▶ [Written instruction] Reproduce only the lines from the one containing "mb.add([vs[3*n+i] for i" through the one containing "t3=.56)], bevel=0.016, kind='structure')", exactly as written and with both ends included.

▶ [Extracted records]
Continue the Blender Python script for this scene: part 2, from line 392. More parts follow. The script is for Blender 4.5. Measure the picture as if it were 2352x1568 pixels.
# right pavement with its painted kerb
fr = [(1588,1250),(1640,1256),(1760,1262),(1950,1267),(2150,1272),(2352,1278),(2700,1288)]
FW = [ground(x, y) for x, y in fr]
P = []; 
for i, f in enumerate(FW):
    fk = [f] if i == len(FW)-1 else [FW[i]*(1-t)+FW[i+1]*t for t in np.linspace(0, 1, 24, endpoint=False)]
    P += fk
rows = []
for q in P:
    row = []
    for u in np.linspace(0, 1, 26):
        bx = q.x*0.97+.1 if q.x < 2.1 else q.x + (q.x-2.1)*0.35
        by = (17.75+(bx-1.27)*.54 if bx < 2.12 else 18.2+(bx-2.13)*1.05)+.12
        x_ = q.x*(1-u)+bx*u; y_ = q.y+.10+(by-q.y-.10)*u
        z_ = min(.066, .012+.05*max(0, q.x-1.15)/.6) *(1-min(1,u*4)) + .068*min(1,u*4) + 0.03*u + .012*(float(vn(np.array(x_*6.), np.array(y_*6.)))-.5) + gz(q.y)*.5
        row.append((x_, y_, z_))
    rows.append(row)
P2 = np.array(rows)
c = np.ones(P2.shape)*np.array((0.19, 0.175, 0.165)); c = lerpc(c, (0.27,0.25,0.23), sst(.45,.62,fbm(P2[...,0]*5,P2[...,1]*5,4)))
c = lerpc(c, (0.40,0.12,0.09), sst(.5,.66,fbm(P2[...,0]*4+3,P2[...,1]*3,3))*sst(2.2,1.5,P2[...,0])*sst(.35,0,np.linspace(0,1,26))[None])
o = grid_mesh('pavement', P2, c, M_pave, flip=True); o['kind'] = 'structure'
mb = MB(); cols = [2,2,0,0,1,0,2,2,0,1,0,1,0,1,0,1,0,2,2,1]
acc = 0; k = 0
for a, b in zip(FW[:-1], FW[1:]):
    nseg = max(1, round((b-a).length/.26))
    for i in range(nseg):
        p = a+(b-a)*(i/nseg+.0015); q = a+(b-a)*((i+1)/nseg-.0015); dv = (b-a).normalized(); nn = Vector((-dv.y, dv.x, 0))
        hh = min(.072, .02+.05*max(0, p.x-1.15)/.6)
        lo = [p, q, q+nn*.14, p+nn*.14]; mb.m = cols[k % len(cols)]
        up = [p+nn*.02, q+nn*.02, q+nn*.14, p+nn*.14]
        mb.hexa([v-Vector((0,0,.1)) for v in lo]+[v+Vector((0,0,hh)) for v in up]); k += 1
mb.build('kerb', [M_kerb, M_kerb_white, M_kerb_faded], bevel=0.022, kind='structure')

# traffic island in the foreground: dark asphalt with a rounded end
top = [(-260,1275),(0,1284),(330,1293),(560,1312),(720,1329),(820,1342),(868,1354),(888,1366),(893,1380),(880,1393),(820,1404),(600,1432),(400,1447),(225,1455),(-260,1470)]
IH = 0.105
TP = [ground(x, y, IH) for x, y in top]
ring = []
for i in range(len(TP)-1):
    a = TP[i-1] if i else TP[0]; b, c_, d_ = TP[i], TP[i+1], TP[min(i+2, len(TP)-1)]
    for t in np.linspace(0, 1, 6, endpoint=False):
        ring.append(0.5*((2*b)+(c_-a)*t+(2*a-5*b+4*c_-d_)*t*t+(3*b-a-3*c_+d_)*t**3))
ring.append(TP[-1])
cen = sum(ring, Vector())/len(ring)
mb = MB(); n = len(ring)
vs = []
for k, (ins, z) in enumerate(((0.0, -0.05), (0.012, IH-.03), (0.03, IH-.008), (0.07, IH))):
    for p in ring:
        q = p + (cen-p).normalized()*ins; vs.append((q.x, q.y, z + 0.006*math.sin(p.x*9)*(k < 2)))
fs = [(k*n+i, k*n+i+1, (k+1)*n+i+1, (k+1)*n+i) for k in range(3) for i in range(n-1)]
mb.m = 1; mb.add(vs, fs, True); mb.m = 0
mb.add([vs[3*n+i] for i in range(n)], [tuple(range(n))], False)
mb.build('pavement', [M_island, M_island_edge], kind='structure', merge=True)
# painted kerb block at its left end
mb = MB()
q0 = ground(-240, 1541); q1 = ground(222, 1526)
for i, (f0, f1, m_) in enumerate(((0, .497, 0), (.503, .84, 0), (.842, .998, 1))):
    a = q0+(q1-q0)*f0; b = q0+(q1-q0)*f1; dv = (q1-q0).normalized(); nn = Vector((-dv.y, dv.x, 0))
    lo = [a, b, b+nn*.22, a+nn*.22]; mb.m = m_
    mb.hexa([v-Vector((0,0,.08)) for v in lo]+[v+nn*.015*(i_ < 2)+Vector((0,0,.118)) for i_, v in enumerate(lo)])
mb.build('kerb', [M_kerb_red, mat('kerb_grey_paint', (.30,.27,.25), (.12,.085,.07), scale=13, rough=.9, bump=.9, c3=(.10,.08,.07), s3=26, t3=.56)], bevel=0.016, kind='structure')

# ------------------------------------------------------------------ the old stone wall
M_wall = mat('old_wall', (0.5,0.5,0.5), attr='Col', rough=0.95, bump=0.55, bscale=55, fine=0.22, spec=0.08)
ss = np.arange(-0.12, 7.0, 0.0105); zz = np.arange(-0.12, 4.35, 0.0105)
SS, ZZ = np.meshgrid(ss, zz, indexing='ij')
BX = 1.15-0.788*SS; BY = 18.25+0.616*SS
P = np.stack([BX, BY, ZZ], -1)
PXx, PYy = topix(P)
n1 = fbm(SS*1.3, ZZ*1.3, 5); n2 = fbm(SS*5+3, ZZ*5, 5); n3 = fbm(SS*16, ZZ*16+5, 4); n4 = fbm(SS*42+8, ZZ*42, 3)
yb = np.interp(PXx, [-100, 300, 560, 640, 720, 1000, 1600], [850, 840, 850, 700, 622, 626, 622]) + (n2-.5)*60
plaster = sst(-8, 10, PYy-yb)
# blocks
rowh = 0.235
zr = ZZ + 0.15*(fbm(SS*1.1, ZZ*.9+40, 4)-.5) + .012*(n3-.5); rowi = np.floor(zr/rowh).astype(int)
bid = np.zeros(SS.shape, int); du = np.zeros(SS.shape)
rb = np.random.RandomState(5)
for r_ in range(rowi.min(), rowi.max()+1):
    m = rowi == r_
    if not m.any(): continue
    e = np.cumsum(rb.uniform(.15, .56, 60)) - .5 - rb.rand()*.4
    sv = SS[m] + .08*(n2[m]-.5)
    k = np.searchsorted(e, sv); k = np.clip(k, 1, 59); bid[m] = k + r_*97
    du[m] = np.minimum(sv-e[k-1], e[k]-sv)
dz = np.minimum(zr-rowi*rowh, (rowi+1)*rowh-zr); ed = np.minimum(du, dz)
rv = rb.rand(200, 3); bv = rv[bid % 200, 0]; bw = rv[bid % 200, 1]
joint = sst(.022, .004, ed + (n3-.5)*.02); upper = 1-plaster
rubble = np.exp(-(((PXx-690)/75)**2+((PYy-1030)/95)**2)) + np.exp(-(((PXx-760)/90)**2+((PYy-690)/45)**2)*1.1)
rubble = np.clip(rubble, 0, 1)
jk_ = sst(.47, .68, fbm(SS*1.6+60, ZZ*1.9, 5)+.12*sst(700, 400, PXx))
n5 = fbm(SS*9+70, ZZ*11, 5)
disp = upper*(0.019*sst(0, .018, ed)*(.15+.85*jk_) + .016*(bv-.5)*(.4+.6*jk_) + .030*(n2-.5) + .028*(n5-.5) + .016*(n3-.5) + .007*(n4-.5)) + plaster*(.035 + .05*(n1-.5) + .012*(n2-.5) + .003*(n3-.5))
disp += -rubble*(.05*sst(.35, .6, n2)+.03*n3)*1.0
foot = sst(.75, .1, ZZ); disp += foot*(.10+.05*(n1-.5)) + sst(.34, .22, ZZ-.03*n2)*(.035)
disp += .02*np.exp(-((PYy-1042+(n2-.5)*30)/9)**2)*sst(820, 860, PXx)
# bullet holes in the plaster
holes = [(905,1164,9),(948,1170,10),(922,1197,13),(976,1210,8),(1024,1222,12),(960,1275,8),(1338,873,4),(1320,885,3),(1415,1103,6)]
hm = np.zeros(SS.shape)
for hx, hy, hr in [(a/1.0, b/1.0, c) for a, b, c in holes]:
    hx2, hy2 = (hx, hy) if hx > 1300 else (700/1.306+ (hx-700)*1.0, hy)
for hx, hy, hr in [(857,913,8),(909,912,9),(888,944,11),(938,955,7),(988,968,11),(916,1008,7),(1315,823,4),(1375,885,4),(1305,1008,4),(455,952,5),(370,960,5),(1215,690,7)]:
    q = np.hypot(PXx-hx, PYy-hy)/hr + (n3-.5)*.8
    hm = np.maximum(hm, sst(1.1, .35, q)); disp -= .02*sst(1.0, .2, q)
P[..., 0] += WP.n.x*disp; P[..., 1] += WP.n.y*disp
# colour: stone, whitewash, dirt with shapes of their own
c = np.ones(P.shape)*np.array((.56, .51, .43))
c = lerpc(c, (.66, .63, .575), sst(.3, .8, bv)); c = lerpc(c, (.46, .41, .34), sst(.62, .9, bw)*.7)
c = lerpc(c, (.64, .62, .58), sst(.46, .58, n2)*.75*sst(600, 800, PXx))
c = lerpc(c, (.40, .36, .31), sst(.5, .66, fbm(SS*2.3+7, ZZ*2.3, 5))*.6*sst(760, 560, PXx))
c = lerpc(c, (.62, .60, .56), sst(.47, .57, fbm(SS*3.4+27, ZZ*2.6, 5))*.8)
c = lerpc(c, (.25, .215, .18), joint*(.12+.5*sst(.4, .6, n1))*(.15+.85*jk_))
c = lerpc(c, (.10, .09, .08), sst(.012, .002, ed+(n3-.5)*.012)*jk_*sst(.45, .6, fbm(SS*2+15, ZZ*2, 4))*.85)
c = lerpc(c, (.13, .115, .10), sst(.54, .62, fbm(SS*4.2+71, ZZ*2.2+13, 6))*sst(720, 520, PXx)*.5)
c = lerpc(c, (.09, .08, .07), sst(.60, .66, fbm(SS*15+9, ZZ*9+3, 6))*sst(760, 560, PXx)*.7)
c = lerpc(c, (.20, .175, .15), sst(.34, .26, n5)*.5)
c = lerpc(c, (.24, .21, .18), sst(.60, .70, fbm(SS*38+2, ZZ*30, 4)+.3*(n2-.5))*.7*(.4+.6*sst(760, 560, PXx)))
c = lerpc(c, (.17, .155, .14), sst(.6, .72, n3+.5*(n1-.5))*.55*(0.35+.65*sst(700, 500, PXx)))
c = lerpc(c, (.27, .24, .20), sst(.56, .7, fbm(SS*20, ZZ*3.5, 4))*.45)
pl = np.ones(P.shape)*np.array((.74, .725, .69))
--
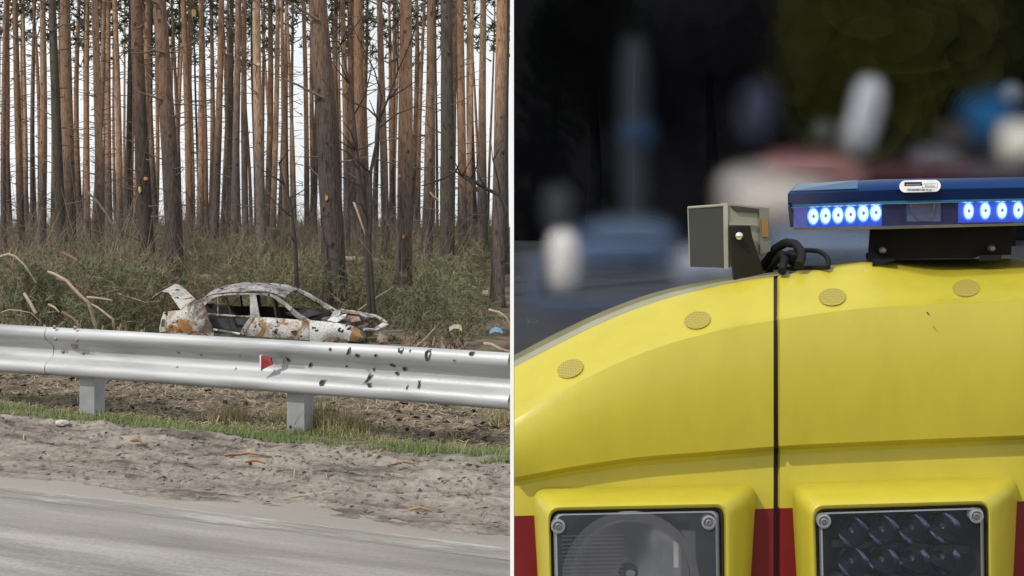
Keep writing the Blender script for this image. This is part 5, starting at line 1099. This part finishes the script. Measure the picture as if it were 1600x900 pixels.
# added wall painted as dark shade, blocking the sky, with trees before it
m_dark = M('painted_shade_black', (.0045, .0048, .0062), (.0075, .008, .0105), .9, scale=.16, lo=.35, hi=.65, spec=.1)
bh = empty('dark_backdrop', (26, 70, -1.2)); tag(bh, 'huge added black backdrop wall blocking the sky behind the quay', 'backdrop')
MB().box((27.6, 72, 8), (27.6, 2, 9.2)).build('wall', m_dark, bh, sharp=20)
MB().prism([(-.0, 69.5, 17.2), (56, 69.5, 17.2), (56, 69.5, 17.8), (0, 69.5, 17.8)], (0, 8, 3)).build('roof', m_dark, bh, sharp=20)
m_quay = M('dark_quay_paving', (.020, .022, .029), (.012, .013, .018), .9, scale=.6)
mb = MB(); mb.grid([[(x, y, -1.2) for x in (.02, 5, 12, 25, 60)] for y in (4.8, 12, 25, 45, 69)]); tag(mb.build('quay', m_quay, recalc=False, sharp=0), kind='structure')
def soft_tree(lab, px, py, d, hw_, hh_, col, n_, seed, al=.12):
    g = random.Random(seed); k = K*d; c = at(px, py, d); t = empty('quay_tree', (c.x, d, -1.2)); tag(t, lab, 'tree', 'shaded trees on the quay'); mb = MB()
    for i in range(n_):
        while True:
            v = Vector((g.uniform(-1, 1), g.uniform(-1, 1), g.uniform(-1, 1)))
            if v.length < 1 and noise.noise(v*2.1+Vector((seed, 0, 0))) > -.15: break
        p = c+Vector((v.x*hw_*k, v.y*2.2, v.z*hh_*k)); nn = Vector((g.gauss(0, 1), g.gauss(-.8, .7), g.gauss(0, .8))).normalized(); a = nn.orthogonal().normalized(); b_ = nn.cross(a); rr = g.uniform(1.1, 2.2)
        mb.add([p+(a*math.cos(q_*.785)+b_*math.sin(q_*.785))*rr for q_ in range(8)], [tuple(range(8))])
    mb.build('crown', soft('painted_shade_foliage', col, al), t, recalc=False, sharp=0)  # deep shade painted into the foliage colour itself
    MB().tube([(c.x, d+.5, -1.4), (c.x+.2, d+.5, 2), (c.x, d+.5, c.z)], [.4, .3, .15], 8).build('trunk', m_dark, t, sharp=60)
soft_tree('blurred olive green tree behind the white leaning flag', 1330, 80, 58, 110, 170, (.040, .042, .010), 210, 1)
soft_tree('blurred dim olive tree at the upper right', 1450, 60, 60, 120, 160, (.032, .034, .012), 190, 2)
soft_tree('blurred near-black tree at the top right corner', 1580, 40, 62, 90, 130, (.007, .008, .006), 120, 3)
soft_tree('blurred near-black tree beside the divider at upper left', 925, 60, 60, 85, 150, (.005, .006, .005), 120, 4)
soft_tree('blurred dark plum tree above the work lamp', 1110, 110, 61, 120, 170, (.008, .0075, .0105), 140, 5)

▶ [Response for this exercise]
mb.add([vs[3*n+i] for i in range(n)], [tuple(range(n))], False)
mb.build('pavement', [M_island, M_island_edge], kind='structure', merge=True)
# painted kerb block at its left end
mb = MB()
q0 = ground(-240, 1541); q1 = ground(222, 1526)
for i, (f0, f1, m_) in enumerate(((0, .497, 0), (.503, .84, 0), (.842, .998, 1))):
    a = q0+(q1-q0)*f0; b = q0+(q1-q0)*f1; dv = (q1-q0).normalized(); nn = Vector((-dv.y, dv.x, 0))
    lo = [a, b, b+nn*.22, a+nn*.22]; mb.m = m_
    mb.hexa([v-Vector((0,0,.08)) for v in lo]+[v+nn*.015*(i_ < 2)+Vector((0,0,.118)) for i_, v in enumerate(lo)])
mb.build('kerb', [M_kerb_red, mat('kerb_grey_paint', (.30,.27,.25), (.12,.085,.07), scale=13, rough=.9, bump=.9, c3=(.10,.08,.07), s3=26, t3=.56)], bevel=0.016, kind='structure')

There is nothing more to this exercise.